• [PROBLEM TO SOLVE]
Find each line containing the string "picture" and return it.

— Begin DATA IN THIS EXERCISE —

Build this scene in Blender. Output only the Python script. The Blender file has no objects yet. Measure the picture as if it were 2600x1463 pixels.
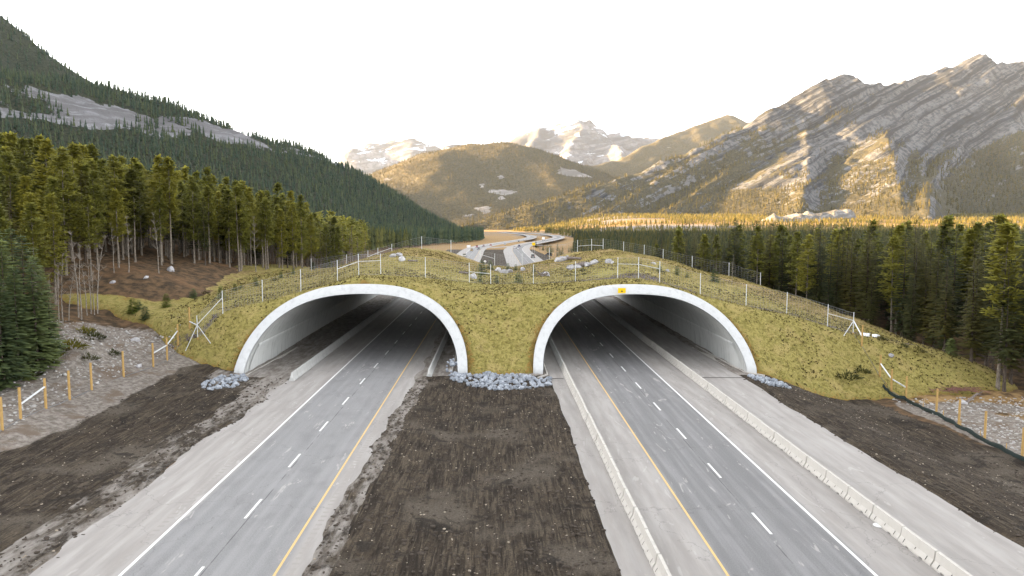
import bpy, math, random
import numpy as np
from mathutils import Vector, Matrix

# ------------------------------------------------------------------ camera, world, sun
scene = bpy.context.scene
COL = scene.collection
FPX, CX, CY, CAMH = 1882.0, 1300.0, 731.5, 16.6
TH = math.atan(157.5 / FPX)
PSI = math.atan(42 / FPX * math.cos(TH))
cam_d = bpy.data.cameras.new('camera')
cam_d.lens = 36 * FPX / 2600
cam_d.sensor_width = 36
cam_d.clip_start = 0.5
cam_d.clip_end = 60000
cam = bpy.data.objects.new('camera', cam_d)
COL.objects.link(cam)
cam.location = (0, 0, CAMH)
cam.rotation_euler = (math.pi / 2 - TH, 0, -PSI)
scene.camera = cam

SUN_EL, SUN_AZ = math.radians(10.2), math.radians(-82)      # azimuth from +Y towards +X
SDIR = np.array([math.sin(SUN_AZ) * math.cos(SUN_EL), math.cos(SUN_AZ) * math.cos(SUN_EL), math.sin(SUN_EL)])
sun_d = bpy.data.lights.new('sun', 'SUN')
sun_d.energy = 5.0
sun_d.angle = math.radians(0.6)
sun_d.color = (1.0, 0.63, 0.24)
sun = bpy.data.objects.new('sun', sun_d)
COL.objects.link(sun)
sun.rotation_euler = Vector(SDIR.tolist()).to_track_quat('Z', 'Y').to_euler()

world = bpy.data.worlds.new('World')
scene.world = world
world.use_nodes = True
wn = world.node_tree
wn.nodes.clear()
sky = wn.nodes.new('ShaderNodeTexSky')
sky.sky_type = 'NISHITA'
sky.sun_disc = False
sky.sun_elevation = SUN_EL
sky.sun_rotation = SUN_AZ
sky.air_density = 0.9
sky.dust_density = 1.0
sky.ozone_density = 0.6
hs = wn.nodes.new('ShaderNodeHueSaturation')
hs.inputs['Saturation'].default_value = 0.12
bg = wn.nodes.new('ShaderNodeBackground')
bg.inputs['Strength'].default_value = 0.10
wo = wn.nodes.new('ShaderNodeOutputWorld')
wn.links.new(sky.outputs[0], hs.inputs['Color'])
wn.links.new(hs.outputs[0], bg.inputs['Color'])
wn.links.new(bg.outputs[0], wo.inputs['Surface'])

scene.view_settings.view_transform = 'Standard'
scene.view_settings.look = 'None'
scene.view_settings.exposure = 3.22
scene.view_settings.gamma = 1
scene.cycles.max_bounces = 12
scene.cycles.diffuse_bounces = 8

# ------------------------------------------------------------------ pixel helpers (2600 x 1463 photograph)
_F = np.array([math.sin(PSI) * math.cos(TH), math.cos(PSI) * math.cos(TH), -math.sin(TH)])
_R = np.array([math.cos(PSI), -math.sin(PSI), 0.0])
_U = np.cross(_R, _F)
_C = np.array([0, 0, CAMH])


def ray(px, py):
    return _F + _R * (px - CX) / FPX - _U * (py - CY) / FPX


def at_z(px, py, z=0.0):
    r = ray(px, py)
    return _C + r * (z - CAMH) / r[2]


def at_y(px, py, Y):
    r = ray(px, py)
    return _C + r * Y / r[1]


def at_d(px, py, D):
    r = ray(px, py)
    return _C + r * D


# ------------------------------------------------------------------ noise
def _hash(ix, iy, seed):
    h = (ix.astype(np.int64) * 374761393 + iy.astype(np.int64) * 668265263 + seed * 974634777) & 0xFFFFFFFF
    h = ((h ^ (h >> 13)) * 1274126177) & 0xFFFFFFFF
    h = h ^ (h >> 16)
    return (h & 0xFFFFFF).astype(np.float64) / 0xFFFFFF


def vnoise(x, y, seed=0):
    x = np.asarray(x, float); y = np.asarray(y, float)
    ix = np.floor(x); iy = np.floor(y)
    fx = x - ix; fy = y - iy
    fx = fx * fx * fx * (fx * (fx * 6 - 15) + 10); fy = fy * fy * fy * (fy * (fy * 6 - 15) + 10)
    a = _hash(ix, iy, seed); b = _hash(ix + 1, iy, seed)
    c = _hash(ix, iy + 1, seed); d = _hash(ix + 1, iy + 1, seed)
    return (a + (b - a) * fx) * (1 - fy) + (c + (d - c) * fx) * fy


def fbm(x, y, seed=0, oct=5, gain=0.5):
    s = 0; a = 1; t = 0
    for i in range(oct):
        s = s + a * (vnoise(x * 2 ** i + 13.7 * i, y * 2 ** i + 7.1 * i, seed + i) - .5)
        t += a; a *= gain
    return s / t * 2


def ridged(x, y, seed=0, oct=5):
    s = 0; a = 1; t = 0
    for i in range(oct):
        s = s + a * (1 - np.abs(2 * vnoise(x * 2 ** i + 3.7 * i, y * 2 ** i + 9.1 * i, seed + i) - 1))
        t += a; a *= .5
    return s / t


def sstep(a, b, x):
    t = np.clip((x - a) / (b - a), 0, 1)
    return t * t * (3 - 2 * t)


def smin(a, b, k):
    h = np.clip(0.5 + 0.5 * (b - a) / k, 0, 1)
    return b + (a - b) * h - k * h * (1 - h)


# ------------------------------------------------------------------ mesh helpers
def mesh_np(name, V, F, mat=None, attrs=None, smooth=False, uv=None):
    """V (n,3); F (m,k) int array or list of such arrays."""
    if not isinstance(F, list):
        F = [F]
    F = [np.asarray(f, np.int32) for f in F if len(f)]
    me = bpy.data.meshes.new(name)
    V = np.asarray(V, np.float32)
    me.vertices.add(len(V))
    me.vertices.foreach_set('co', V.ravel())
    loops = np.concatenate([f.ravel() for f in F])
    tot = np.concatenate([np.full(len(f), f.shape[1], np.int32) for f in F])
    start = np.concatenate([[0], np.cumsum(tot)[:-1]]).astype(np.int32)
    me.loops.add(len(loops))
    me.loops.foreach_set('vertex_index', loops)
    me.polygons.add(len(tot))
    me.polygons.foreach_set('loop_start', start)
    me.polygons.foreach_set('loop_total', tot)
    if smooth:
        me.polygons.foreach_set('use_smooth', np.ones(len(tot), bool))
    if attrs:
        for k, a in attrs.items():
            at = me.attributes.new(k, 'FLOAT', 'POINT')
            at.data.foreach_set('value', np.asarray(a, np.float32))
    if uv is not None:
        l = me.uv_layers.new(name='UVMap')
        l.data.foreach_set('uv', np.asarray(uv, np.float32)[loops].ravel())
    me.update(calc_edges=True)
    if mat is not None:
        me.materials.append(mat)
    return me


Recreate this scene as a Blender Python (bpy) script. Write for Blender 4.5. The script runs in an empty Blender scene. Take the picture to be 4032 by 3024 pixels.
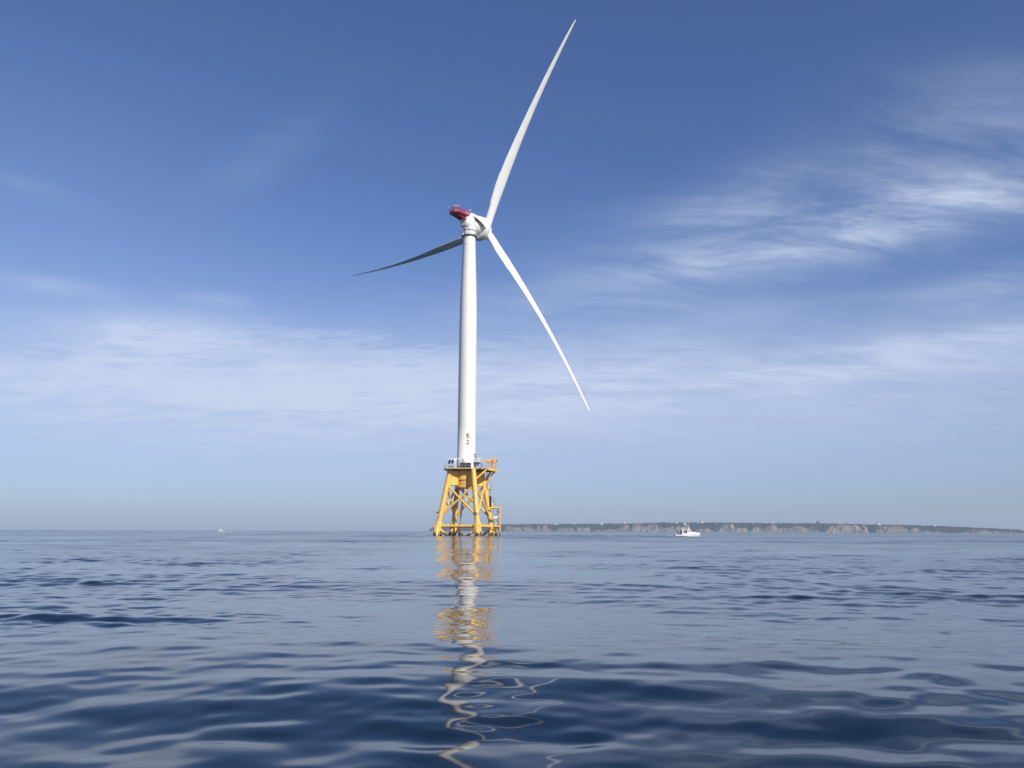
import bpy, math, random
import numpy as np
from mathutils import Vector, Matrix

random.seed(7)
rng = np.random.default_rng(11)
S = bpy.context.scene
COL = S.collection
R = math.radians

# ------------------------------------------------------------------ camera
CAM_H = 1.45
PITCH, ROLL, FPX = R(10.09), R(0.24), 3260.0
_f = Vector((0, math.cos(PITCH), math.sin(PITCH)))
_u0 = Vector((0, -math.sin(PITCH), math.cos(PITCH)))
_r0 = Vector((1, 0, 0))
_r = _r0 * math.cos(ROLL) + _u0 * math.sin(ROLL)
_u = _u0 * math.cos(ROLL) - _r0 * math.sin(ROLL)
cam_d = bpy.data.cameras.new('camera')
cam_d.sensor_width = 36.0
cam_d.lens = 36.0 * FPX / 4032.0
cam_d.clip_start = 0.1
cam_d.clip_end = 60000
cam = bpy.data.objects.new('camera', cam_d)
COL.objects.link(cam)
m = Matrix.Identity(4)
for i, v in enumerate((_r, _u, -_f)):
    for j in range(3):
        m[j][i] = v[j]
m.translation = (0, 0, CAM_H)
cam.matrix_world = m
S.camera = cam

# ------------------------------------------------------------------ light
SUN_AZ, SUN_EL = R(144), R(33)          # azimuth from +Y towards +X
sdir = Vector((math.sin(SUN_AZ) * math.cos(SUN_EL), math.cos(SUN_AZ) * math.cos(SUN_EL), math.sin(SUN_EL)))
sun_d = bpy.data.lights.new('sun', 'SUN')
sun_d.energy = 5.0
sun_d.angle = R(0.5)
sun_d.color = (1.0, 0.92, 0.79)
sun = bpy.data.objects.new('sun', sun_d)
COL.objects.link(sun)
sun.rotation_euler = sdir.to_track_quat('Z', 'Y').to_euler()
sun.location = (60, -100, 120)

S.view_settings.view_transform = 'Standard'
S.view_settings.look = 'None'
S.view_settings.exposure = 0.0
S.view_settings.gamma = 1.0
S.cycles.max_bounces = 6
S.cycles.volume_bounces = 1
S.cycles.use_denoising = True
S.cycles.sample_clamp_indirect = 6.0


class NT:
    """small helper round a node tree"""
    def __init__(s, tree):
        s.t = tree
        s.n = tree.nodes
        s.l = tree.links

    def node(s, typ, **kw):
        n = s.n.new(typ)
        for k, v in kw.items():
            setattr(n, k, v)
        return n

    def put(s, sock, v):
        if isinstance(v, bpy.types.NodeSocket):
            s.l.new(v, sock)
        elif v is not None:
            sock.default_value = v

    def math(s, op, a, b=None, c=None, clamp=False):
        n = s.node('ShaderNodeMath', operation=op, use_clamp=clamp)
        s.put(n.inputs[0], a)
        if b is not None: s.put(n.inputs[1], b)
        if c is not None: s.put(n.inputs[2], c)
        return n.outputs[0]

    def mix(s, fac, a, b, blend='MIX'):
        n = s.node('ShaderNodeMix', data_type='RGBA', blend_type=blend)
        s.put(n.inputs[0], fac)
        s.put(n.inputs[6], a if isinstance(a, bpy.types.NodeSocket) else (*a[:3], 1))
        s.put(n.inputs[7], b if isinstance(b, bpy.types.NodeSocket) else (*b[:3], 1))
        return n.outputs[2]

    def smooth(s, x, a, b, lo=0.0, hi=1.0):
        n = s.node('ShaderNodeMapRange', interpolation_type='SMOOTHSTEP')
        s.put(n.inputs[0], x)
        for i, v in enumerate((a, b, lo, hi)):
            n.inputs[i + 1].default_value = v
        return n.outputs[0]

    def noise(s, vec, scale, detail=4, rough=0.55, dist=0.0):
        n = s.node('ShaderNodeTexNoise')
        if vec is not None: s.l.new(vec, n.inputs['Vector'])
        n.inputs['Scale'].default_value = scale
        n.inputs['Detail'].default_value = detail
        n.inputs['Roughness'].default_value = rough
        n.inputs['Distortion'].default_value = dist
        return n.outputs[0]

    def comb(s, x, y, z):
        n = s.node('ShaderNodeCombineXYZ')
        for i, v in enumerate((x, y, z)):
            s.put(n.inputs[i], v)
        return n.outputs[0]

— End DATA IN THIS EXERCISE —

• [EXERCISE ANSWER]
Build this scene in Blender. Output only the Python script. The Blender file has no objects yet. Measure the picture as if it were 2600x1463 pixels.
Recreate this scene as a Blender Python (bpy) script. Write for Blender 4.5. The script runs in an empty Blender scene. Take the picture to be 4032 by 3024 pixels.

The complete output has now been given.